お通夜、お葬式の際に、かなりの会社関係者や友人が参列し、涙を流してくれた。
父にそっくりな営業マンたちが、涙を流している姿を忘れない。こんなにも愛されて、良い仲間に恵まれていたのだと思った。
激務と高血圧が関係した突然死だったが、父の仲間たちは、父の会社への貢献についても訴えてくれた。情に厚い、父みたいな人がそこには何人もいた。
父の勧めで違う業界に転職した部下も毎年仏壇に手を合わせに来てくれる。父を可愛がっていた兄貴分も毎年シャインマスカットを送ってくれる。
もう20年も経つが、毎年会社のメンバーがお墓参りに来てくれている。
自分が死んだら、こんなにしてもらえないと思うから、いかに父が周りに愛されていたかがわかったのだ。
父が死んでから、私は遅刻することが増えた。よく考えたら、遅刻しそうになると、黙って玄関に車を横付けして、駅まで無言で送ってくれていたのだ。
常に10分前行動の父は、やはり営業マンの見本だった。
社会人になり、一般職として営業部で働き始めた。毎日怒号が鳴り響く環境であったが、私は平気だった。
父が鬼の営業マンだったから、毎日部下に鬼電を掛ける父のお陰か、その怒鳴り声に慣れていたのである。
そして、現在はパワハラになるので、こういう上司は減ってしまったが、部下を叱ってくれる上司は、「実は優しい」ということに、私は早い段階で気がついていた。愛情がなければ「怒る」ということ事態、疲れることだから、放っておかれるのだ。
そして、あんなに飲んで、朝早く出勤して、夜遅くまで働く体力面でも、凄さを感じた。社会人になって毎日働くことで精一杯で、あんなパワフルであること事態すごいと思った。
会社の人を父が新築の家に招いた時、部下に「お嬢さん、所長に似ていますね」と言われ、デレデレしていたのを思い出す。私はすごく嫌がっていたけれど。

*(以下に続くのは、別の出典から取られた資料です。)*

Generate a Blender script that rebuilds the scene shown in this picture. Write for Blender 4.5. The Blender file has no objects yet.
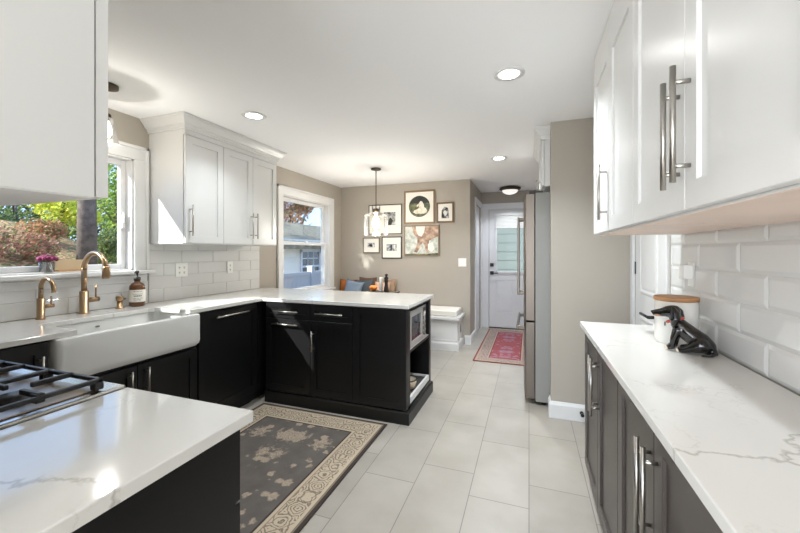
import bpy, bmesh, math, random
from mathutils import Vector, Matrix
random.seed(7)
C = bpy.context.scene.collection
SC = bpy.context.scene
R = math.radians
PI = math.pi
CEIL = 2.36

# ---------------------------------------------------------------- camera, sky, sun, exposure
cam_d = bpy.data.cameras.new('camera'); cam = bpy.data.objects.new('camera', cam_d); C.objects.link(cam)
cam_d.sensor_width = 36; cam_d.lens = 361/800*36; cam_d.shift_y = -14.5/800; cam_d.clip_start = 0.02; cam_d.clip_end = 200
cam.location = (0, 0, 1.32); cam.rotation_euler = (R(90), 0, math.atan(129/361))
SC.camera = cam

W = bpy.data.worlds.new('sky'); SC.world = W; W.use_nodes = True
nt = W.node_tree; nt.nodes.clear()
wo = nt.nodes.new('ShaderNodeOutputWorld'); bg = nt.nodes.new('ShaderNodeBackground')
tc = nt.nodes.new('ShaderNodeTexCoord'); sp = nt.nodes.new('ShaderNodeSeparateXYZ'); cr = nt.nodes.new('ShaderNodeValToRGB')
nt.links.new(tc.outputs['Generated'], sp.inputs[0]); nt.links.new(sp.outputs['Z'], cr.inputs[0])
e = cr.color_ramp.elements
e[0].position = 0.0; e[0].color = (0.48, 0.66, 0.95, 1); e[1].position = 0.6; e[1].color = (0.30, 0.50, 0.95, 1)
nt.links.new(cr.outputs[0], bg.inputs[0]); bg.inputs[1].default_value = .8
nt.links.new(bg.outputs[0], wo.inputs[0])

sd = bpy.data.lights.new('sun', 'SUN'); sun = bpy.data.objects.new('sun', sd); C.objects.link(sun)
sd.energy = 3.8; sd.angle = R(0.6); sd.color = (1.0, 0.98, 0.95)
sun.rotation_euler = Vector((0.75, 1.0, -0.85)).to_track_quat('-Z', 'Y').to_euler()

def area(name, loc, rot, sx, sy, power, col=(1, 1, 1), shape='RECTANGLE'):
    d = bpy.data.lights.new(name, 'AREA'); o = bpy.data.objects.new(name, d); C.objects.link(o)
    d.shape = shape; d.size = sx
    if shape == 'RECTANGLE': d.size_y = sy
    d.energy = power; d.color = col; o.location = loc; o.rotation_euler = rot
    if shape == 'DISK': d.spread = R(125)
    return o
# unseen fill lamps added behind the camera, standing in for window daylight
area('unseen_rear_fill', (-1.0, -2.62, 1.15), (R(90), 0, 0), 2.9, 2.0, 46, (0.92, 0.96, 1.0))
area('unseen_side_fill', (-2.80, -1.5, 1.3), (0, R(-90), 0), 1.7, 2.1, 16, (0.92, 0.96, 1.0))  # added lamp, brightens the room from the unseen rear left

SC.view_settings.view_transform = 'Standard'; SC.view_settings.look = 'None'
SC.view_settings.gamma = 1; SC.view_settings.exposure = 1.57; SC.view_settings.use_curve_mapping = False

# ---------------------------------------------------------------- materials
def s2l(c): return tuple(((v/255)/12.92 if v/255 <= .04045 else ((v/255+.055)/1.055)**2.4) for v in c)
def mat(name, col, rough=.5, metal=0, bump=0, bscale=60, var=0, vscale=6, spec=.5, emit=None, estr=0, coat=0, trans=0):
    m = bpy.data.materials.new(name); m.use_nodes = True
    n = m.node_tree.nodes; l = m.node_tree.links; b = n['Principled BSDF']
    c = s2l(col) if max(col) > 1 else col
    b.inputs['Base Color'].default_value = (*c, 1); b.inputs['Roughness'].default_value = rough
    b.inputs['Metallic'].default_value = metal; b.inputs['Specular IOR Level'].default_value = spec
    b.inputs['Coat Weight'].default_value = coat; b.inputs['Transmission Weight'].default_value = trans
    t = n.new('ShaderNodeTexCoord')
    if var:
        no = n.new('ShaderNodeTexNoise'); no.inputs['Scale'].default_value = vscale; no.inputs['Detail'].default_value = 4
        l.new(t.outputs['Object'], no.inputs['Vector'])
        r = n.new('ShaderNodeValToRGB'); r.color_ramp.elements[0].position = .3; r.color_ramp.elements[1].position = .7
        r.color_ramp.elements[0].color = (*[max(0, v*(1-var)) for v in c], 1); r.color_ramp.elements[1].color = (*[min(1, v*(1+var)) for v in c], 1)
        l.new(no.outputs[0], r.inputs[0]); l.new(r.outputs[0], b.inputs['Base Color'])
    if bump:
        no = n.new('ShaderNodeTexNoise'); no.inputs['Scale'].default_value = bscale; no.inputs['Detail'].default_value = 3
        l.new(t.outputs['Object'], no.inputs['Vector'])
        bu = n.new('ShaderNodeBump'); bu.inputs['Strength'].default_value = bump; bu.inputs['Distance'].default_value = .004
        l.new(no.outputs[0], bu.inputs['Height']); l.new(bu.outputs[0], b.inputs['Normal'])
    if emit: b.inputs['Emission Color'].default_value = (*emit, 1); b.inputs['Emission Strength'].default_value = estr
    return m

M = {}
M['wall'] = mat('taupe_paint', (172, 165, 154), .75, bump=.03, bscale=150, spec=.3)
M['ceil'] = mat('ceiling_paint', (246, 246, 246), .85, bump=.03, bscale=120, spec=.2)
M['trim'] = mat('white_trim_paint', (222, 222, 221), .35)
M['white_cab'] = mat('white_cabinet_paint', (216, 216, 214), .30, spec=.5)
M['under'] = mat('cabinet_underside_wood', (226, 205, 190), .5, var=.05)
M['black_cab'] = mat('black_cabinet_paint', (17, 17, 18), .38, spec=.45, bump=.02, bscale=90)
M['brown_cab'] = mat('dark_brown_cabinet_paint', (64, 56, 51), .36, spec=.6, bump=.02, bscale=90)
M['nickel'] = mat('brushed_nickel', (180, 176, 170), .28, 1)
M['brass'] = mat('champagne_bronze', (166, 140, 110), .28, 1)
M['steel'] = mat('stainless_steel', (112, 104, 96), .36, 1)
M['range_steel'] = mat('bright_range_steel', (186, 182, 176), .24, 1)
M['silver'] = mat('silver_microwave_finish', (186, 184, 180), .34, .35)
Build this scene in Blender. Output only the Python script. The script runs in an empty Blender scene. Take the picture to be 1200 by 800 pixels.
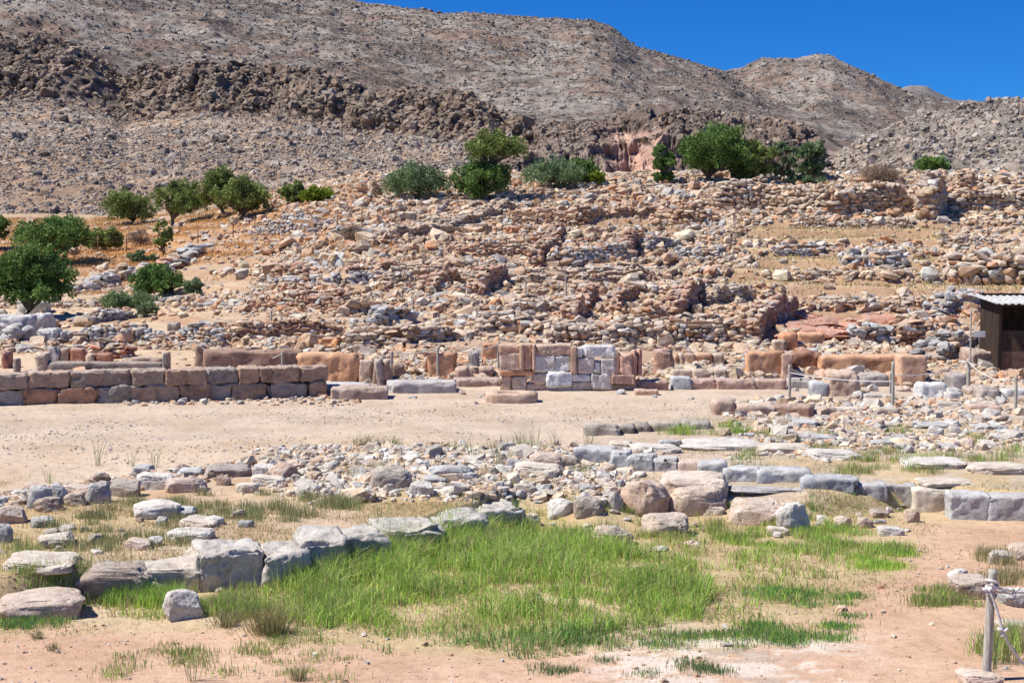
import bpy, bmesh, math, random
import numpy as np
from mathutils import Vector, Matrix
random.seed(7)
RNG = np.random.default_rng(11)
SC = bpy.context.scene
COL = SC.collection

# ------------------------------------------------------------------ camera, sky, sun, exposure
CAMZ, FPX, HOR = 3.4, 1667.0, 290.0
cam = bpy.data.objects.new('camera', bpy.data.cameras.new('camera'))
COL.objects.link(cam)
cam.location = (0, 0, CAMZ)
PITCH = math.atan((400 - HOR) / FPX)
cam.rotation_euler = (math.radians(90) - PITCH, 0, 0)
cam.data.sensor_width = 36
cam.data.lens = 50
cam.data.clip_start = 0.1
cam.data.clip_end = 20000
SC.camera = cam

SUN = Vector((-0.96, -0.13, 1.42)).normalized()     # direction to the sun: high, from the left
el = math.asin(SUN.z)
az = math.atan2(SUN.x, SUN.y)
world = bpy.data.worlds.new('World'); SC.world = world
world.use_nodes = True
nt = world.node_tree
bg = nt.nodes['Background']
sky = nt.nodes.new('ShaderNodeTexSky')
sky.sky_type = 'NISHITA'; sky.sun_disc = False
sky.sun_elevation = el; sky.sun_rotation = az
sky.altitude = 1500; sky.air_density = 1.0; sky.dust_density = 0.1; sky.ozone_density = 4.0
hs = nt.nodes.new('ShaderNodeHueSaturation')
hs.inputs['Saturation'].default_value = 1.25
hs.inputs['Hue'].default_value = 0.492
nt.links.new(sky.outputs[0], hs.inputs['Color'])
tn = nt.nodes.new('ShaderNodeMix'); tn.data_type = 'RGBA'; tn.blend_type = 'MULTIPLY'; tn.inputs[0].default_value = 1
nt.links.new(hs.outputs[0], tn.inputs[6]); tn.inputs[7].default_value = (.16, .53, 1.05, 1)     # polarised deep blue
nt.links.new(tn.outputs[2], bg.inputs[0])
bg.inputs[1].default_value = 0.080
sl = bpy.data.lights.new('sun', 'SUN'); sl.energy = 5.0; sl.angle = math.radians(0.5); sl.color = (1, 0.95, 0.84)
so = bpy.data.objects.new('sun', sl); COL.objects.link(so)
so.rotation_euler = (-SUN).to_track_quat('-Z', 'Y').to_euler()
SC.view_settings.view_transform = 'Standard'
SC.view_settings.look = 'None'
SC.view_settings.exposure = 0.50
SC.view_settings.gamma = 1.0
SC.view_settings.use_curve_mapping = False
SC.cycles.max_bounces = 5
SC.cycles.diffuse_bounces = 3
SC.cycles.transparent_max_bounces = 4

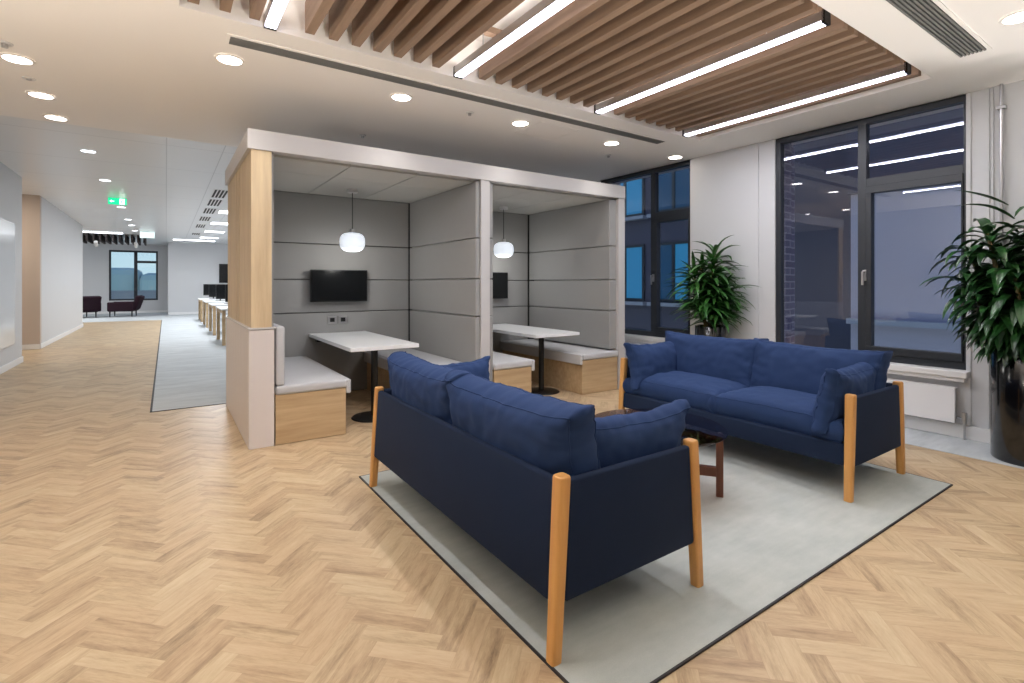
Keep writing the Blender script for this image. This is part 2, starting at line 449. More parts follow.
# far window
o = MB(); y0, y1 = 27.02, 27.1
o.box(FW[0], FW[1], y0, y1, .55, .62); o.box(FW[0], FW[1], y0, y1, 2.6, 2.68)
for a, b in ((FW[0], FW[0]+.07), (FW[1]-.07, FW[1]), (-1.13, -1.01)): o.box(a, b, y0, y1, .62, 2.6)
o.box(-1.01, FW[1]-.07, y0, y1, 2.15, 2.25)
fr = struct(o.build('window_3', M['frame_dark']))
bx(FW[0]+.07, -1.13, 27.05, 27.06, .62, 2.6).build('glass_pane', M['farglass'], fr)
bx(-1.01, FW[1]-.07, 27.05, 27.06, .62, 2.15).build('glass_pane', M['farglass'], fr)
bx(-1.01, FW[1]-.07, 27.05, 27.06, 2.25, 2.6).build('glass_pane', M['farglass'], fr)

# ---------------------------------------------------------------- outside
fx = 12.
t = thing('office_building', (fx, 4, -6), 'dark office building with lit blue windows seen across the street', 'building')
def P(o, parent):  # parent while keeping world placement
    o.parent = parent; o.matrix_parent_inverse = Matrix.Translation(parent.location).inverted(); return o
P(bx(fx, fx+4, 4.6, 26, -6, 12).build('wall', M['facade']), t)
def fwin(y0, y1, z0, z1, mats):
    o = MB(); o.box(fx-.06, fx+.02, y0-.08, y1+.08, z0-.08, z0); o.box(fx-.06, fx+.02, y0-.08, y1+.08, z1, z1+.08)
    o.box(fx-.06, fx+.02, y0-.08, y0, z0, z1); o.box(fx-.06, fx+.02, y1, y1+.08, z0, z1)
    n = len(mats)
    for k in range(1, n):
        yy = y0+(y1-y0)*k/n; o.box(fx-.06, fx+.02, yy-.05, yy+.05, z0, z1)
    w = P(o.build('window', M['frame_dark']), t)
    for k in range(n):
        a = y0+(y1-y0)*k/n+(.05 if k else 0); b = y0+(y1-y0)*(k+1)/n-(.05 if k < n-1 else 0)
        p = bx(fx-.03, fx-.02, a, b, z0, z1).build('pane', mats[k]); p.parent = w
    s = P(bx(fx-.25, fx, y0-.2, y1+.2, z0-.2, z0-.1).build('sill', M['wsill']), t)
T, D = M['teal'], M['teal2']
for (z0, z1) in ((-4.4, -2.8), (-1.8, -.22), (.81, 2.38), (3.41, 4.98), (6., 7.6)):
    lit = z0 in (.81, 3.41)
    fwin(10.5, 11.9, z0, z1, [T, T] if lit else [D, D])
    fwin(8.75, 9.95, z0, z1, [T, D] if z0 == .81 else [D, D])
    fwin(6.9, 7.9, z0, z1, [D, D])
    fwin(13.6, 15.2, z0, z1, [D, T] if lit else [D, D])
# added pale block standing in for a reflection in the large window
t2 = thing('reflection_block', (fx-1.2, 0, -6), 'added pale lilac block with a white ledge, imitating a reflection in the large window', 'building')
def P2(o): o.parent = t2; o.matrix_parent_inverse = Matrix.Translation(t2.location).inverted(); return o
P2(bx(fx-1.2, fx+4, -14, 4.35, -6, 2.95).build('wall', M['lilac']))
P2(bx(fx-1.35, fx-1.2, -14, 4.37, .5, .6).build('ledge', M['wsill']))
P2(bx(fx-1.3, fx+4, -14, 4.37, 2.95, 7.).build('upper_storey', M['facade']))
struct(bx(XW+.7, 60, -30, 60, -6.2, -6).build('trim_11', M['facade']))    # street
o = MB(); 
for k in range(14):
    a = -60+k*9; o.box(a, a+9.2, 170+k % 3*4, 200, -30, random.uniform(4, 9))
tag(o.build('distant_hill', M['hill'], bevel=2.), 'hazy blue-green hillside beyond the far corridor window', 'hill')
tag(bx(-5, 4, 29.5, 29.56, -.2, .95).build('balcony_wall', M['wsill']), 'pale low parapet outside the far window', 'parapet')

# ================================================================= CEILING THINGS
LEDX = [.52, 1.80, 3.225, 4.475]
slx = [.125, .278, .43] + [.738+.1435*i for i in range(7)] + [1.985+.151*i for i in range(8)] + [3.42+.145*i for i in range(7)] + [4.63]
raft = thing('slat_raft', (2.4, 2.36, RT), 'long brown timber slats hanging in the ceiling recess above the sofas', 'slat ceiling')
base = None
for x in slx:
    if base is None:
        base = MB().box(-.028, .028, -.955, .955, -.315, -.125).build('slat', M['slat'], bevel=.002); base.parent = raft; o = base
    else:
        o = base.copy(); COL.objects.link(o); o.parent = raft
    o.location = (x-2.4, 0, 0)
for y in (1.66, 2.62+.4):
    b = bx(-2.33, 2.32, y-2.36-.03, y-2.36+.03, -.125, -.08).build('batten', M['slat']); b.parent = raft
    for xx in (-2., -.7, .7, 2.):
        w = MB().cyl((xx, y-2.36), .004, -.08, 0, 6).build('hanger_rod', M['steel']); w.parent = b
where = ['leftmost of the four linear lights, between slats at the left end', 'second linear light from the left, between ceiling slats', 'third linear light from the left, between ceiling slats', 'rightmost linear light, between slats nearest the window wall']
led0 = None
for i, x in enumerate(LEDX):
    if led0 is None:
        t = thing('linear_light', (x, 2.39, 0), '', 'light', 'linear lights in the slat ceiling'); led0 = t
        MB().box(-.035, .035, -.96, .96, CZ+.012, CZ+.07).build('housing', M['steel'], t)
        for q in (-1, 1): MB().box(-.035, .035, min(q*.95, q*.97), max(q*.95, q*.97), CZ-.002, CZ+.075).build('end_cap', M['black'], t)
        MB().box(-.03, .03, -.95, .95, CZ+.002, CZ+.012).build('diffuser', M['led'], t)
        for q in (-.6, .6): MB().cyl((0, q), .004, CZ+.07, RT, 6).build('hanger_rod', M['steel'], t)
    else:
        t = copy_tree(led0); t.location.x = x
    t['label'] = 'white glowing strip, ' + where[i]
# linear grilles
def grille(x0, x1, y0, y1, n, label):
    t = thing('air_grille', ((x0+x1)/2, (y0+y1)/2, CZ), label, 'vent')
    o = MB(); a, b = (x1-x0)/2, (y1-y0)/2
    o.box(-a-.02, a+.02, -b-.02, -b, -.008, 0); o.box(-a-.02, a+.02, b, b+.02, -.008, 0); o.box(-a-.02, -a, -b, b, -.008, 0); o.box(a, a+.02, -b, b, -.008, 0)
    o.build('frame', M['ceil'], t)
    bx(-a, a, -b, b, -.003, -.0005).build('opening', M['slot_dark'], t)
    o = MB()
    for k in range(n):
        yy = -b+(2*b)*(k+.5)/n; o.box(-a, a, yy-b/n*.55, yy+b/n*.55, -.012, -.002)
    o.build('slats', M['grille'], t)
grille(.33, 4.43, 3.575, 3.685, 6, 'long thin grey slot grille between the slat ceiling and booths')
grille(.33, 4.43, .985, 1.125, 7, 'ribbed dark grille in the ceiling near the window at upper right')
# downlights
dl0 = None
def downlight(x, y, z, label, group, r=.075, cool=False, power=30, col=(1, .86, .72), cone=125):
    global dl0
    t = thing('downlight', (x, y, z), label, 'ceiling light', group)
    MB().lathe([(r+.018, -.001), (r+.018, -.007), (r, -.008), (r, -.001)]).build('trim_ring', M['ceil'], t, smooth=False)
    MB().cyl((0, 0), r, -.006, -.0015, 28).build('lens', M['lampc' if cool else 'lamp'], t)
    l = bpy.data.lights.new('downlight_beam', 'SPOT'); l.energy = power; l.spot_size = math.radians(cone); l.spot_blend = .9
    l.shadow_soft_size = .06; l.color = col
    lo = bpy.data.objects.new('downlight_beam', l); COL.objects.link(lo); lo.parent = t; lo.location = (0, 0, -.02)
    return t
WARM = (1., .88, .74)
names = ['above the left corner of the booths', 'above the first booth', 'above the partition between the booths', 'above the second booth', 'nearest the far window, right end of its row']
for i, x in enumerate((.36, 1.60, 2.80, 4.02, 5.18-.12)):
    downlight(x if i < 4 else 5.1, 3.96, CZ, 'round recessed downlight ' + names[i], 'downlights in front of the booths', power=17 if i < 4 else 5, col=(1, .94, .87), cone=105)
for y, lab in ((4.77, 'largest of the left row of downlights, by the sprinkler'), (5.57, 'second nearest in the left row of downlights'), (6.25, 'third in the left row, just before the ceiling step')):
    downlight(-.84, y, CZ, 'round downlight, ' + lab, 'downlights along the left ceiling', power=26, col=WARM)
downlight(4.06, .76, CZ, 'round downlight at the upper right edge beside the ribbed grille', None, power=14, col=(1, .94, .88), cone=105)
for y, lab in ((8.4, 'nearest beyond the ceiling step'), (10.6, 'just before the green exit sign'), (14.1, 'just behind the green exit sign'), (16.7, 'fourth along the corridor'), (18.3, 'fifth along the corridor'), (20.1, 'last before the dark baffles')):
    downlight(-.82, y, CZ2, 'corridor downlight, ' + lab, 'corridor downlights', cool=True, power=24, col=(.95, .97, 1))
for x, y in ((-.9, 2.), (-.9, -.4), (1.4, -.4), (3.6, -.4), (1.4, -2.6), (3.6, -2.6), (-.9, -2.6)):  # unseen downlights added as fill for the lounge
    downlight(x, y, CZ, 'unseen round downlight added behind the viewpoint for fill', 'fill downlights added behind the viewpoint', power=8, col=(1, .93, .85))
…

受験に受かった時にも、会社で自慢していたと後から聞いた。
これらは、私が社会人になり、すごくいい教訓になった。
どんなに怖い鬼の営業マンでも娘にはデレデレである。
鬼に見える怖い上司も、娘の前では優しい父なのかと思うと、怖くなくなった。
時々思い出すことがある。父は、家事全般何もしなかったが、年末の大掃除になると、なぜか雑巾を持って、外側の窓拭きをしていた。
近所の人に目立つ場所を本能的に選び、「家の事を手伝う旦那さん」を見事演じていたのだ。
あっという間にいなくなってしまって、悲しかったけれど、思い出すのは、そんな「夏祭り」の様な楽しい父である。